O texto segue por caminhos inesperados e surreais, com experimentos narrativos até bem ousados que tiram o espectador do conforto e da ideia de que talvez já soubessem o que iria acontecer. A narrativa em série, mesmo com episódios curtos, dá a alguns personagens mais tempo de desenvolvimento, principalmente aos antes rivais de Scott, que ganham profundidade e até alguns arcos individuais.
A série acerta muito em trazer de volta todos os atores do filme, tornando tudo familiar, mesmo que não o seja. É interessante, ainda, como “Scott Pilgrim: A Série” busca manter-se dentro da linguagem do filme de Edgar Wright, mesmo que a animação oferecesse mais possibilidades – a ideia é trabalhar o conforto e depois subvertê-lo, surpreendendo o espectador. Além das músicas do Sex Bob-Omb, a série traz de volta também a banda nova-iorquina Anamanaguchi, autora da trilha sonora do jogo, e se conecta reconecta com ele, com a estética dos jogos de 8-bit que ganha espaço em determinado momento do lançamento da Netflix.
Ao se reconectar com Scott, O’Malley, que passou um divórcio anos depois do lançamento das HQs, busca uma de jornada de autoconhecimento, como se perguntasse ao espectador “você é aos 44 a mesma pessoa que era aos 24?”. Scott Pilgrim é um homem imaturo, toca em uma banda alternativa não levada a sério e não está pronto para a vida adulta (nem quer estar), mas é na fantasia de enfrentar os sete ex de Ramona que ele se encontra, se sente importante. O personagem quase uma resposta do autor às pessoas que se deram bem já jovens enquanto ele ainda tentava viver de arte, de fantasia.
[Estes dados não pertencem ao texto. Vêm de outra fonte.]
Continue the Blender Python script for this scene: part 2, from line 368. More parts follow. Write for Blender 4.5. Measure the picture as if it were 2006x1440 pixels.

“Scott Pilgrim: A Série” é uma carta de amor à arte, mas é também uma carta do Bryan O’Malley de 2023 ao de 2004. Em meio a inteligentes diálogos, lutas divertidíssimas e alguns episódios hilários, a série lida com questões sérias (sem nunca parecer assim), como a dor do fim de um relacionamento. Se a relação chega ao fim, ela deu certo? Valeu a pena ter vivido todos aqueles bons momentos se eles depois se transformarem em dolorosas cicatrizes?